The plain vanilla merchant power plant developer/operators of the past need to transform themselves into broader renewable, transportation and natural gas fields in the post-carbon world, according to NRG Energy Inc. CEO David Crane, who spoke to financial analysts in Houston Thursday.

In outlining NRG’s strategies for bigger plays in wind, solar and electrification of transportation, Crane said he sees a vital role for natural gas, but not as the baseload source of electric generation as is touted by the gas industry.

“I am not talking about embracing the view we had back in 1998 of building 200 GW of natural gas-fired combined-cycle generation and talking about gas-fired generation as the new baseload of the future,” Crane said. “Some people in the natural gas industry are now saying we can rely on gas for everything, but I don’t know any power executives that are willing to go there.

“Everyone recognizes that unconventional gas is changing the landscape, but everyone remembers building nothing but combined-cycle plants 10 years ago, thinking the price of gas would stay at $3 or $4/MMBtu forever and then being hurt badly when prices when to $15.”

Crane said a more likely scenario unfolding in the future is a combination of renewables and gas used for firming purposes. He thinks that is going to be a big market, considering that just to comply with the existing state renewable portfolio standards (RPS) — let alone a national RPS — would take 77 GW of wind power, or the equivalent renewables, and a national RPS standard might increase the estimate to 250 GW of renewables.

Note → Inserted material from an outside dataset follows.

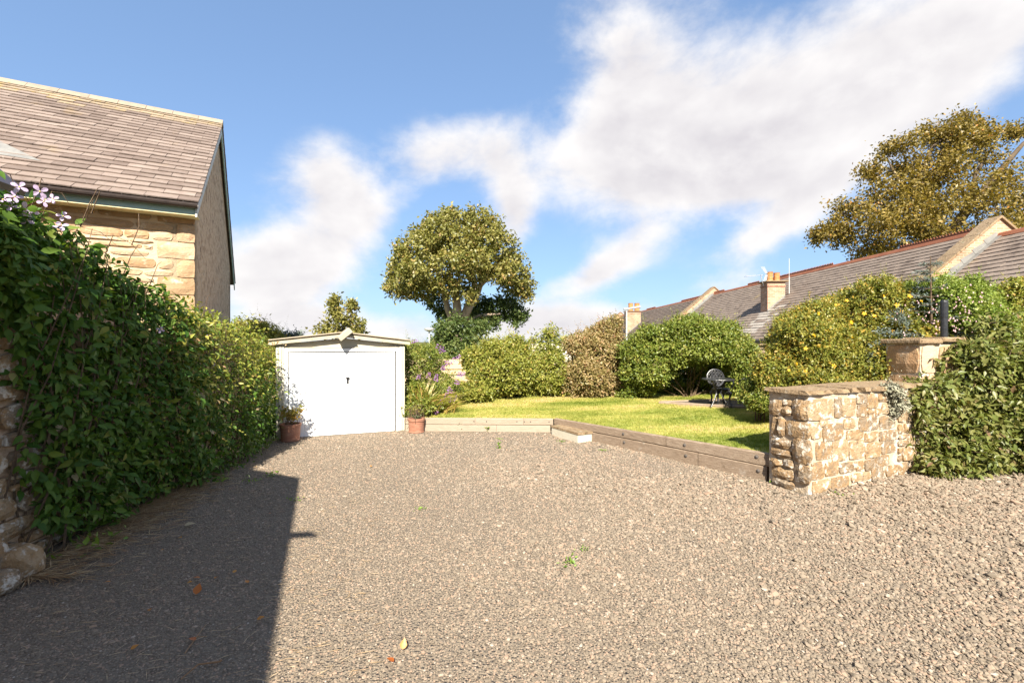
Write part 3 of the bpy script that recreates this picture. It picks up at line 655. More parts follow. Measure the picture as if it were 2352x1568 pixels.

“The rule of thumb developing in the industry is that for every 2 MW of wind or another intermittent renewable, you need 1 MW of firming capacity from gas, so just with the current state RPSs, we would need another 40 GW of firming gas-fired generation,” Crane said. “That is a market that interests us, and in fact, we have filed for a patent for a new configuration in our gas-fired combined-cycle plants, combining the ability to come online quickly [10 minutes] within a combined-cycle plant so when the entire plant is up and running it is highly efficient.”

Crane said this is part of the opportunities that NRG has been pursuing for some time with its repowering efforts at two coastal plants in California (Carlsbad and El Segundo) and at various sites in New England. He said NRG is hopeful of getting long-term contracts with San Diego Gas and Electric Co. and Southern California Edison Co. for the Carlsbad and El Segundo plants, respectively. The Carlsbad project was recently given a favorable final California Energy Commission staff assessment.